Wie die im Winter verlaufen wird, wird maßgeblich das Wahlergebnis beeinflussen. Zu viel Zwist zwischen den Senator*innen – darin sind sich alle einig – kommt da überhaupt nicht gut an bei den Wähler*innen. Diese wünschten sich angesichts der ungewissen Lage nichts mehr als Sicherheit.
Darüber hinaus sind Prognosen schwierig. Aktuelle Umfragen gibt es bisher wenige, zuletzt standen die drei aussichtsreichsten Parteien SPD, Grüne und CDU gleichauf bei je knapp 20 Prozent. Wird die CDU zur großen Gewinnerin, weil sie im Bund im Vergleich zu 2021 zugelegt hat? Wie kommt die Regierende Giffey bei den Berliner*innen an? Man weiß es nicht so recht.

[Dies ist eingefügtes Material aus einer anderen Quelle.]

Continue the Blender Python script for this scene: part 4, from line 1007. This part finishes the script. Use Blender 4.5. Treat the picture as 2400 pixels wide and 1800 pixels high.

Schließlich stehen Grüne, Linke und SPD vor einem weiteren Dilemma: Eigentlich wollen sie die Koalition fortsetzen, Linke und Grüne sagen es offen. Letztere hoffen, diesmal vor der SPD zu landen und mit Bettina Jarasch die Regierungschefin zu stellen.
Doch wie Politik und Profilierung letztlich zusammengehen, weiß niemand. Und Bausenator Geisel, den würden Grüne und Linke tatsächlich gern noch loswerden.